### Stated goal
Here is the task for the listing below: output exactly the lines from the one containing "What Blender Python" through the one containing "w.node_tree.nodes['Background'].inputs[1].default_value = 0.42", and leave out the pictures.

### Records to use
=-=-=-=-=
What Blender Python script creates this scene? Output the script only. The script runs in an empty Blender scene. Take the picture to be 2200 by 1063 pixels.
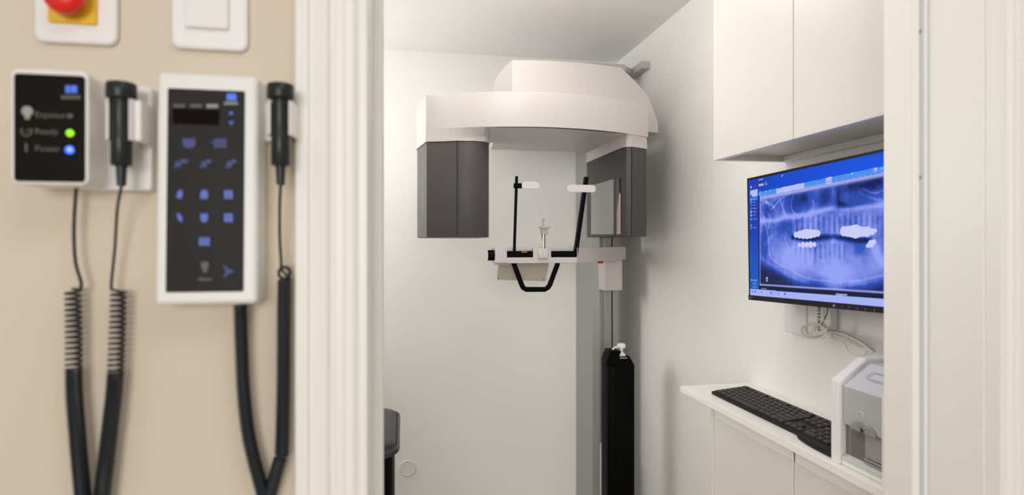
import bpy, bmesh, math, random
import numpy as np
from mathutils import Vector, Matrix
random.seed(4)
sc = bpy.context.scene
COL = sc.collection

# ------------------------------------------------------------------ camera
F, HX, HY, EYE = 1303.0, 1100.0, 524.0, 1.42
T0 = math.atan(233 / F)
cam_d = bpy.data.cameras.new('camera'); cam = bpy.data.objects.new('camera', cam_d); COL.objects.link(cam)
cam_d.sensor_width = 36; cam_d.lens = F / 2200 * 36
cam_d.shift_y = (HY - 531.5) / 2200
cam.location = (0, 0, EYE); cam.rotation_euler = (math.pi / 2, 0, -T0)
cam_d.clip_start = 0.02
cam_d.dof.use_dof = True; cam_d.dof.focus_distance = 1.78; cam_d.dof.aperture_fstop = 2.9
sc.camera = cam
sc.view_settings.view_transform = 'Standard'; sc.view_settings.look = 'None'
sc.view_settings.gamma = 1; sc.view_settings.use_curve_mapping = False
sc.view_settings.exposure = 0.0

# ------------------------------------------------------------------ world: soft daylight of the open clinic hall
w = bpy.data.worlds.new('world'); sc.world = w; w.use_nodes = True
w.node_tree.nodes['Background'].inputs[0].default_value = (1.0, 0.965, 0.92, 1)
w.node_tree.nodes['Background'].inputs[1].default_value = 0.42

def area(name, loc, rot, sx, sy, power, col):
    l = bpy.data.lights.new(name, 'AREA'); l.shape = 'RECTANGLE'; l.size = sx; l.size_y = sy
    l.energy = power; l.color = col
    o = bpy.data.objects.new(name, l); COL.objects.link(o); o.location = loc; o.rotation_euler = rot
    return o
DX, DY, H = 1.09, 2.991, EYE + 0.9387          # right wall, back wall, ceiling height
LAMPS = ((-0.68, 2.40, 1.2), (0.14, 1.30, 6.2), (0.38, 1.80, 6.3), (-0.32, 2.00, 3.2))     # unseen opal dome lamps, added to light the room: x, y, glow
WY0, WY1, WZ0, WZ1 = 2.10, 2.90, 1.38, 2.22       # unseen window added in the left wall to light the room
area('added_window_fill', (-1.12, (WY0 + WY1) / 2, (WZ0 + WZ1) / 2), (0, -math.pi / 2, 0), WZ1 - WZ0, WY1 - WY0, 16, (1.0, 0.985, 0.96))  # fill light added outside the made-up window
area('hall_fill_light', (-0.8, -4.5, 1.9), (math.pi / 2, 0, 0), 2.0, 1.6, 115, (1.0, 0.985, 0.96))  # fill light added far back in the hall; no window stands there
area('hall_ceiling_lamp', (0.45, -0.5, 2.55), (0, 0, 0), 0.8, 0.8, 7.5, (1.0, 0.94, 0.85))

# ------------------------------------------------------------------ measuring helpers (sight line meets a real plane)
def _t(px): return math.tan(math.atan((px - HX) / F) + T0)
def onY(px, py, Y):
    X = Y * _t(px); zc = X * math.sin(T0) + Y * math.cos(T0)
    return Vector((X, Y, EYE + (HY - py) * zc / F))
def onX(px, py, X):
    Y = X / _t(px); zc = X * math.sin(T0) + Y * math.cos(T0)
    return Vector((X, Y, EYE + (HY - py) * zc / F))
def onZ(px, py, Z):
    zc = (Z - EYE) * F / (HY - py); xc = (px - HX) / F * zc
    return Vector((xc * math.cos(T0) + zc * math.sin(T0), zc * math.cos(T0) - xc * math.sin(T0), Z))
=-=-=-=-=
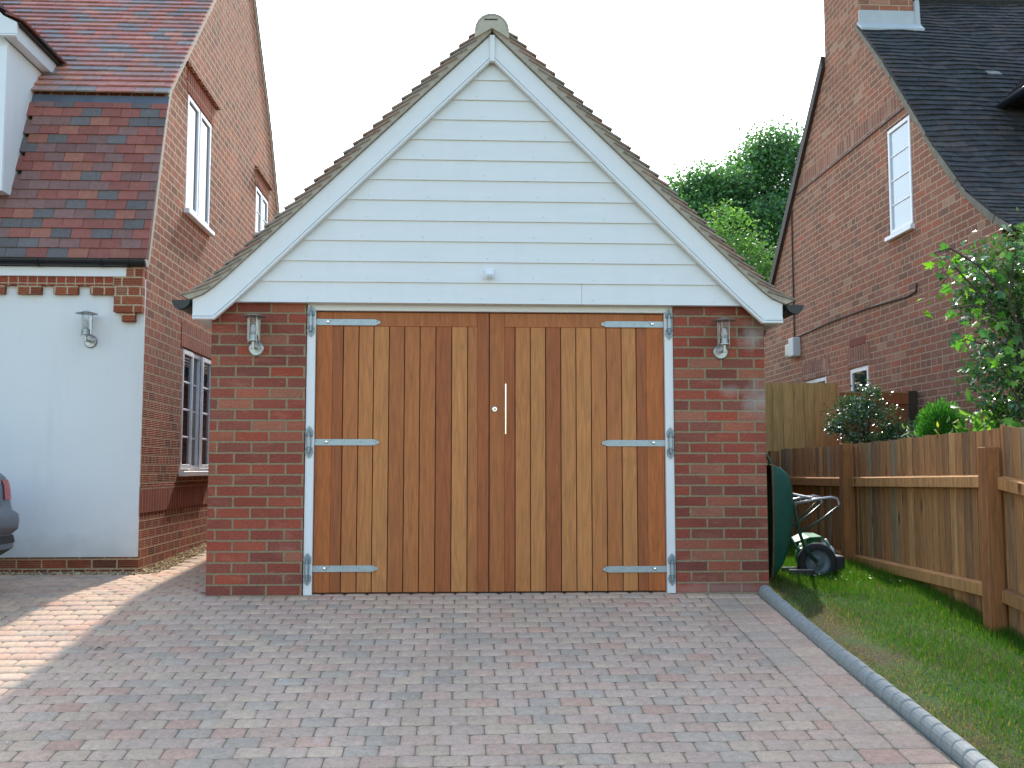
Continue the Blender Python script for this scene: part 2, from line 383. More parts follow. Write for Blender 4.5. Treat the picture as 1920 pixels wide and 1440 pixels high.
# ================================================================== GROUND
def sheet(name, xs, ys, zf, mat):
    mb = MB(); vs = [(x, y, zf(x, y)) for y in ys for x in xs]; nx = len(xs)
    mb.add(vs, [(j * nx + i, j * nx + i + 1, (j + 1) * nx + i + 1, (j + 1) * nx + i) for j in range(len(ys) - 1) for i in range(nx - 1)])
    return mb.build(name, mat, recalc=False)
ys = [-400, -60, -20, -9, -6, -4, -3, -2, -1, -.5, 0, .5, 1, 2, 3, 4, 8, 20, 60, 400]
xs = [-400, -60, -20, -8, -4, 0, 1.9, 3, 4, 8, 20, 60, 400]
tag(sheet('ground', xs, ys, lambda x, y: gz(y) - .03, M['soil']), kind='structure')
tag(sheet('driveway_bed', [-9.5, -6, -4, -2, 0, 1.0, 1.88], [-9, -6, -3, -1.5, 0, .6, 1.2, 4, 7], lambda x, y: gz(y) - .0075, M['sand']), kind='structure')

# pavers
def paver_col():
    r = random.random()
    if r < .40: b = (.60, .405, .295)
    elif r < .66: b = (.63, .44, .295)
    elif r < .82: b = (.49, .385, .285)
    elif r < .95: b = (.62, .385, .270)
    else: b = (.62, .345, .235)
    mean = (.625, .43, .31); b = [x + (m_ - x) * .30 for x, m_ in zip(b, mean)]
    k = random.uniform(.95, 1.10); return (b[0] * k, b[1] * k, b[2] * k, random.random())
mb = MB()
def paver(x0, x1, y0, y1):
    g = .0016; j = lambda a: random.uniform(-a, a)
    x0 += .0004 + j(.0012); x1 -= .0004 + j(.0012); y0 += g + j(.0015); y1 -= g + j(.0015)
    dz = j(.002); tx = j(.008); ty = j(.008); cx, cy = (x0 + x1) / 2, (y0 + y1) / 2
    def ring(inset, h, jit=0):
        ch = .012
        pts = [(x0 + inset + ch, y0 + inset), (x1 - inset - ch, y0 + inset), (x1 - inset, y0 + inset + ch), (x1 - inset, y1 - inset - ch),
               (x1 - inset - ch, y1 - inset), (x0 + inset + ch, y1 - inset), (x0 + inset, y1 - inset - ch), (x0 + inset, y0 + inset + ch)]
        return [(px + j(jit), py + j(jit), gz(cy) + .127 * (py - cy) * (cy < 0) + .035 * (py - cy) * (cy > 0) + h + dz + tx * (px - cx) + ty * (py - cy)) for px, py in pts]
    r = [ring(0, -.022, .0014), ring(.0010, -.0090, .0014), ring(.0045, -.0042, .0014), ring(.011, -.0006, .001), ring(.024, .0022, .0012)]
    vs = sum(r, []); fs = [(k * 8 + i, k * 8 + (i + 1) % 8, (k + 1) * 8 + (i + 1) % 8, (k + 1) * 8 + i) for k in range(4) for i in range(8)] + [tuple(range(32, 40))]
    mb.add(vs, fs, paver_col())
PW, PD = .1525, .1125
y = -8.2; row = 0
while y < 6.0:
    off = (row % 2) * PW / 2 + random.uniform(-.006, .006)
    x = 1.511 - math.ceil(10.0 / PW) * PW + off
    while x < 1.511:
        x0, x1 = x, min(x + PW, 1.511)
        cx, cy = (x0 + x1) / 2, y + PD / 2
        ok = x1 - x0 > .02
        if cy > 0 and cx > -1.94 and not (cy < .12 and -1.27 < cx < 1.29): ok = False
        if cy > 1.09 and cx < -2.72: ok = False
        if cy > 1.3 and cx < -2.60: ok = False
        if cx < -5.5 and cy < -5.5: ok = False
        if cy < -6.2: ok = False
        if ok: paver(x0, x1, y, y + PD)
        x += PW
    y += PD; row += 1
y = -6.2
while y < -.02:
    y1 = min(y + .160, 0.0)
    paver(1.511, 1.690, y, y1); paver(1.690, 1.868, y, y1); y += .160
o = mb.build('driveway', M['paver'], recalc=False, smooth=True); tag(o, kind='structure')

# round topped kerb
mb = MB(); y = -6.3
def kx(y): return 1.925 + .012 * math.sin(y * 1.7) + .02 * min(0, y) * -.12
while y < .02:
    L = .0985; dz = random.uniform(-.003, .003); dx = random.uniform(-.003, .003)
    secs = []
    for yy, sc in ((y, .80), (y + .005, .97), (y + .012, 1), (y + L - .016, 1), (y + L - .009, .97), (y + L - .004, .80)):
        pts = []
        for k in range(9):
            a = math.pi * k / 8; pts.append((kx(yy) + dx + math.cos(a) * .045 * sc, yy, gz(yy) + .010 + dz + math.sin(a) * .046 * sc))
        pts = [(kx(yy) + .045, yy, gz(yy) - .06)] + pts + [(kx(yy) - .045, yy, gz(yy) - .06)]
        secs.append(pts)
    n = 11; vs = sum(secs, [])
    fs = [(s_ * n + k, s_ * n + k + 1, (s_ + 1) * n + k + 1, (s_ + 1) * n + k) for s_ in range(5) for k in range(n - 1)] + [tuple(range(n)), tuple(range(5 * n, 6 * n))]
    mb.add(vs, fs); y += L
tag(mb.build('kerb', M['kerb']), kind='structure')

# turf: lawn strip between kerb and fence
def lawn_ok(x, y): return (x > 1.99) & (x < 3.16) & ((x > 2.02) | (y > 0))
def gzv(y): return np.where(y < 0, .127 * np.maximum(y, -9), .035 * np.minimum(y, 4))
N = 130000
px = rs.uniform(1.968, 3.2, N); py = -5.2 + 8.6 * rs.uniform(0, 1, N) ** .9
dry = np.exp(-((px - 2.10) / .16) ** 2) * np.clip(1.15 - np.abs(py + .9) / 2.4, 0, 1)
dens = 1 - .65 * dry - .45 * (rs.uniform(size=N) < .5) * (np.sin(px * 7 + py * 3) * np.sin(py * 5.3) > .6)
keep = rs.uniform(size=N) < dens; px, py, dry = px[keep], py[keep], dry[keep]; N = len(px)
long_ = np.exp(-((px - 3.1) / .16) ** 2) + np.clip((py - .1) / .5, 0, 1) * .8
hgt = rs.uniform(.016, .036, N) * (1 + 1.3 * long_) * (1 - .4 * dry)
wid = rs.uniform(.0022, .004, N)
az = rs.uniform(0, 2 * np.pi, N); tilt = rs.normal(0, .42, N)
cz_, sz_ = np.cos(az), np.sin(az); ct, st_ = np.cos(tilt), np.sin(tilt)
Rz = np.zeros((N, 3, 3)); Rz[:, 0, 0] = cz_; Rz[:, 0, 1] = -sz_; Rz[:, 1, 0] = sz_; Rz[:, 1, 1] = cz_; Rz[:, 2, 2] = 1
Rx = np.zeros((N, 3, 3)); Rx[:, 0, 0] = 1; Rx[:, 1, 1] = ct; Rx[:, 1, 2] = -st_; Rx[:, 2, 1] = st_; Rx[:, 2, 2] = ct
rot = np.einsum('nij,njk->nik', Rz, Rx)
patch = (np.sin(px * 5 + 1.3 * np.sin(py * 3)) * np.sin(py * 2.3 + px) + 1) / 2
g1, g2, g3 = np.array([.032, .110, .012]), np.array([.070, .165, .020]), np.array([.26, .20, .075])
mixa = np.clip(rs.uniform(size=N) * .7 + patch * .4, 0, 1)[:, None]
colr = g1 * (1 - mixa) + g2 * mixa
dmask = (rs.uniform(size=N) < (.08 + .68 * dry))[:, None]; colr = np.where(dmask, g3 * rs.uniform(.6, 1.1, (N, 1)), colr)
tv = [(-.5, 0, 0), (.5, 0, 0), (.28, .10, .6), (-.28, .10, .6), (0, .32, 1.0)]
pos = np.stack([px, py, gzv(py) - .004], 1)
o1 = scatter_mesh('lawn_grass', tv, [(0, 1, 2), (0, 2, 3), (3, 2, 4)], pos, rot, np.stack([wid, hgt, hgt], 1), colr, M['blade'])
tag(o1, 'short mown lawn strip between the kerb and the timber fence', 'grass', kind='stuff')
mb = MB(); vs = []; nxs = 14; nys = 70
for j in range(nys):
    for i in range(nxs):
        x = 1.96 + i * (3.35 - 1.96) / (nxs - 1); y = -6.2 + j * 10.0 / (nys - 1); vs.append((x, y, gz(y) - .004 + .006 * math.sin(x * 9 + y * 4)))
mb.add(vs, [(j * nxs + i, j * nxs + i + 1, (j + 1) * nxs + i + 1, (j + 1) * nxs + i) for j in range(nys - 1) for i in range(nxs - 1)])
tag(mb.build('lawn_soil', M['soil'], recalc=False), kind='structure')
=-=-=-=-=
### Response to this task
What Blender Python script creates this scene? Output the script only. The script runs in an empty Blender scene. Take the picture to be 2200 by 1063 pixels.
import bpy, bmesh, math, random
import numpy as np
from mathutils import Vector, Matrix
random.seed(4)
sc = bpy.context.scene
COL = sc.collection

# ------------------------------------------------------------------ camera
F, HX, HY, EYE = 1303.0, 1100.0, 524.0, 1.42
T0 = math.atan(233 / F)
cam_d = bpy.data.cameras.new('camera'); cam = bpy.data.objects.new('camera', cam_d); COL.objects.link(cam)
cam_d.sensor_width = 36; cam_d.lens = F / 2200 * 36
cam_d.shift_y = (HY - 531.5) / 2200
cam.location = (0, 0, EYE); cam.rotation_euler = (math.pi / 2, 0, -T0)
cam_d.clip_start = 0.02
cam_d.dof.use_dof = True; cam_d.dof.focus_distance = 1.78; cam_d.dof.aperture_fstop = 2.9
sc.camera = cam
sc.view_settings.view_transform = 'Standard'; sc.view_settings.look = 'None'
sc.view_settings.gamma = 1; sc.view_settings.use_curve_mapping = False
sc.view_settings.exposure = 0.0

# ------------------------------------------------------------------ world: soft daylight of the open clinic hall
w = bpy.data.worlds.new('world'); sc.world = w; w.use_nodes = True
w.node_tree.nodes['Background'].inputs[0].default_value = (1.0, 0.965, 0.92, 1)
w.node_tree.nodes['Background'].inputs[1].default_value = 0.42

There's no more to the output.